Bias term follows from definition. Assuming $\varepsilon$ are pairwise independent, variance is
$$E[(\hat{f} - E[\hat{f}])^2] = E[(\frac{1}{k} \sum^k_{l=1} \varepsilon_l)^2] = \frac{1}{k^2} E[\sum^k_{l=1} \sum^k_{m=1} \varepsilon_l \varepsilon_m] = \frac{1}{k^2} \sum^k_{l=1} E[\varepsilon_l^2] = \frac{1}{k^2} k \cdot (Var(\varepsilon) - \cancelto{0}{E[\varepsilon_l]^2}) = \frac{\sigma^2_\varepsilon}{k} $$
(7.11) Variance in linear regression EPE
$$ Var(\hat{f}) = E[(\hat{f} - E[\hat{f}])^2] = E[\hat{f}^2] - E[\hat{f}]^2 = E[h^Ty y^Th] - E[h^Ty]^2 $$
Since $y$ is random, above is equivalent to
$$ h^T E[yy^T] h - h^T E[y]E[y]^T h = h^T (E[yy^T] - E[y]E[y]^T) h = h^T Var(y) h = \sigma^2_\varepsilon h^T h $$
where last equality assumes $Cov(y_i,y_j) = 0$.
(7.12) Variance in linear regression in-sample EPE
$$\sum_i h(x_i)^T h(x_i) = \sum_i x^T_i (X^TX)^{-1} x_i = tr[X(X^TX)^{-1}X^T] = tr[I_p] = p$$
So, $$\frac{1}{N} \sum_i \lVert h(x_i) \rVert^2 \sigma^2_\varepsilon = \frac{p}{N} \sigma^2_\varepsilon$$.

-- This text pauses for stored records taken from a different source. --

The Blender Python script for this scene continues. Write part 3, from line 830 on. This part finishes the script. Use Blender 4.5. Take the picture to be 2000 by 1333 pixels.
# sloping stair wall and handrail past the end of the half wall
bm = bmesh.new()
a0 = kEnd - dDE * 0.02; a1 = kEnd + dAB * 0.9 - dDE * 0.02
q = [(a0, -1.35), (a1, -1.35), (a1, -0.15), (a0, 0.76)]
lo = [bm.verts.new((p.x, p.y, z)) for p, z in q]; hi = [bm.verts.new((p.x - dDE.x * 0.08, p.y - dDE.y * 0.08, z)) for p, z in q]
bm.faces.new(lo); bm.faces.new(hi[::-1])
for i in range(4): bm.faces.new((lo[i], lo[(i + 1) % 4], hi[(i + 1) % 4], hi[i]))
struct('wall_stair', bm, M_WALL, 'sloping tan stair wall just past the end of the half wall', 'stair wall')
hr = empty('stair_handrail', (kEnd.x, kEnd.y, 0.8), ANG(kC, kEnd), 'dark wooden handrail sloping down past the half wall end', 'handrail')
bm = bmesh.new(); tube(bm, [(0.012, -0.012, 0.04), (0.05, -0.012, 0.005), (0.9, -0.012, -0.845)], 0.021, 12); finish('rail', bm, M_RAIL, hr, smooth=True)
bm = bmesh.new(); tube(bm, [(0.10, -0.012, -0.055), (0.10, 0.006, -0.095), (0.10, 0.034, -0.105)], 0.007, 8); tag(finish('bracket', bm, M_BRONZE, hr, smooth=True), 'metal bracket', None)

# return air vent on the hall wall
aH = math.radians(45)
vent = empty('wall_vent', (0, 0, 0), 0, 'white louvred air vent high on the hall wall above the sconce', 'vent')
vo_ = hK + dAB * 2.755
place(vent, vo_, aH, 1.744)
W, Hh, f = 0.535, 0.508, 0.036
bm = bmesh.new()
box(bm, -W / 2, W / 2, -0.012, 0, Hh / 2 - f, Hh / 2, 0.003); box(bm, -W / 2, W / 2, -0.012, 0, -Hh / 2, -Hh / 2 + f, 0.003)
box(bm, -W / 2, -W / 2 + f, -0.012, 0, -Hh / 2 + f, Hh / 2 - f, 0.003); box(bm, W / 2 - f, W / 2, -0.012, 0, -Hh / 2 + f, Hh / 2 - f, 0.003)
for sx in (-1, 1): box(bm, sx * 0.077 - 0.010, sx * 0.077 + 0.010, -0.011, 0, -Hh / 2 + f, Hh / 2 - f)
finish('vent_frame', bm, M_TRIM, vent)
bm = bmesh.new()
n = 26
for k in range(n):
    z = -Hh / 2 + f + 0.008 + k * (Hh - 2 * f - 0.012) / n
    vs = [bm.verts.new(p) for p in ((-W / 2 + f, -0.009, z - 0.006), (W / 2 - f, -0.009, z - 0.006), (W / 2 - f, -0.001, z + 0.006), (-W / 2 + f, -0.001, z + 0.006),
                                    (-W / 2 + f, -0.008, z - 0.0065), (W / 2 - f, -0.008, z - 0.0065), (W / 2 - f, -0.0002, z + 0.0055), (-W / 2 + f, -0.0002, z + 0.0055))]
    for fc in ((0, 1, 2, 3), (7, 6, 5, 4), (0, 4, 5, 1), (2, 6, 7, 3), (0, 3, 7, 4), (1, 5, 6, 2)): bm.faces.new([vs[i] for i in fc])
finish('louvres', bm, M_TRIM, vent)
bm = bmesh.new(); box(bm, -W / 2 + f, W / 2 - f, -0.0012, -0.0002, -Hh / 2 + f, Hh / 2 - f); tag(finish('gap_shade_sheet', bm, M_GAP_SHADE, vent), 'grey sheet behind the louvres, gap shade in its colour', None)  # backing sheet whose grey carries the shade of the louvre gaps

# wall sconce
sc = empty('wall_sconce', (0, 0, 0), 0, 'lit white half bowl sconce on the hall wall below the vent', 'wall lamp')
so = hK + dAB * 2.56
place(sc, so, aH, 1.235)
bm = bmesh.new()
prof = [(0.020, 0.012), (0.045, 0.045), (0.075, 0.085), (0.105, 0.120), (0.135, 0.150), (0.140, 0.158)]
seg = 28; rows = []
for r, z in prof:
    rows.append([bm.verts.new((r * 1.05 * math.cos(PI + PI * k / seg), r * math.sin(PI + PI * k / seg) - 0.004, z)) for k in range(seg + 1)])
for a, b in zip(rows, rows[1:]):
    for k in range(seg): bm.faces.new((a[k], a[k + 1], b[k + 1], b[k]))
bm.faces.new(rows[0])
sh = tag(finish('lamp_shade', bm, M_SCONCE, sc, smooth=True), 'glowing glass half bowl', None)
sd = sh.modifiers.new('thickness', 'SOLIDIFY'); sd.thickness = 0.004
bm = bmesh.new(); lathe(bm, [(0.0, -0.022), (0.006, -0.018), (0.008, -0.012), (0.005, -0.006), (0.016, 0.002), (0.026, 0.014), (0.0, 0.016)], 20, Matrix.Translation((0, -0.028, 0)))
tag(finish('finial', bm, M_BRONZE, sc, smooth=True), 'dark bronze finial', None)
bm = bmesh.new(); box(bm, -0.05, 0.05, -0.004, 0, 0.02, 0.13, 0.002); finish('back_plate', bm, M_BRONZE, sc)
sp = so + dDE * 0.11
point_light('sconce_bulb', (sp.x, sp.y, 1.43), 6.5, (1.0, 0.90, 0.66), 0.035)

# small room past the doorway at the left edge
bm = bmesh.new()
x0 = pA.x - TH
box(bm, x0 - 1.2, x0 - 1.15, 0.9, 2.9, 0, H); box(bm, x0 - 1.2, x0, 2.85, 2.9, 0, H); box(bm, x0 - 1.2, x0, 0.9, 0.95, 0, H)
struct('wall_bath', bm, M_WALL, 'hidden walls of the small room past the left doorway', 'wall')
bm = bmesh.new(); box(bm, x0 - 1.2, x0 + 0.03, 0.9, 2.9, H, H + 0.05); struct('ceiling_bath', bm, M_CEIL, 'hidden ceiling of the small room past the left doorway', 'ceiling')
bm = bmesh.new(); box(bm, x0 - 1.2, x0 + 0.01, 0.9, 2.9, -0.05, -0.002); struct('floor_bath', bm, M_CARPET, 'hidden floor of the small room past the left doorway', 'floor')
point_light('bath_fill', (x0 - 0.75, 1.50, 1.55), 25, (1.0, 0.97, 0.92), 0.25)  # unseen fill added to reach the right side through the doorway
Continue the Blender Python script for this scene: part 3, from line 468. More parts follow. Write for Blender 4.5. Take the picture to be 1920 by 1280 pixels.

(7.14) Decompose expected squared bias of linear model into model bias and estimation bias
See this Cross Validated answer by Lei.
Exercises
7.2
We will abbreviate by removing $x_0$ from $f(x_0), \hat{f}(x_0), G(x_0)$, and $\hat{G}(x_0)$.
Show (7.62)
Let $\hat{g} = Pr(\hat{f} > \frac{1}{2})$. Then
$$Err(x_0) = E[I[Y \neq \hat{G}] \lvert X = x_0] = Pr(Y \neq \hat{G} \lvert X = x_0) = f (1 - \hat{g}) + (1-f) \hat{g} = f - 2 f \hat{g} + \hat{g}$$
$$ Err_B(x_0) + \lvert 2f - 1 \rvert P(\hat{G} \neq G \lvert X = x_0) = \begin{cases} f + (1 - 2f) \hat{g} & \text{if } f \leq \frac{1}{2} \ (1 - f) + (2f - 1) (1 - \hat{g}) & \text{else} \end{cases} = f - 2 f \hat{g} + \hat{g} $$
Show (7.63)
$$ Pr(\hat{G} \neq G \lvert X = x_0) = Pr(\hat{f} > \frac{1}{2})Pr(f \leq \frac{1}{2}) + Pr(\hat{f} \leq \frac{1}{2})Pr(f > \frac{1}{2})$$
If $f > \frac{1}{2}$, above reduces to $Pr(\hat{f} \leq \frac{1}{2})$. Since $\frac{\hat{f} - E[\hat{f}]}{\sqrt{Var[\hat{f}]}} \sim N(0,1)$, we obtain $Pr(\hat{f} \leq \frac{1}{2}) = \Phi(\frac{\frac{1}{2} - E[\hat{f}]}{\sqrt{Var[\hat{f}]}})$. Then, (7.63) holds because sign($\frac{1}{2} - f$) is negative. Similar (sign-reversed) argument holds for the $f \leq \frac{1}{2}$ case.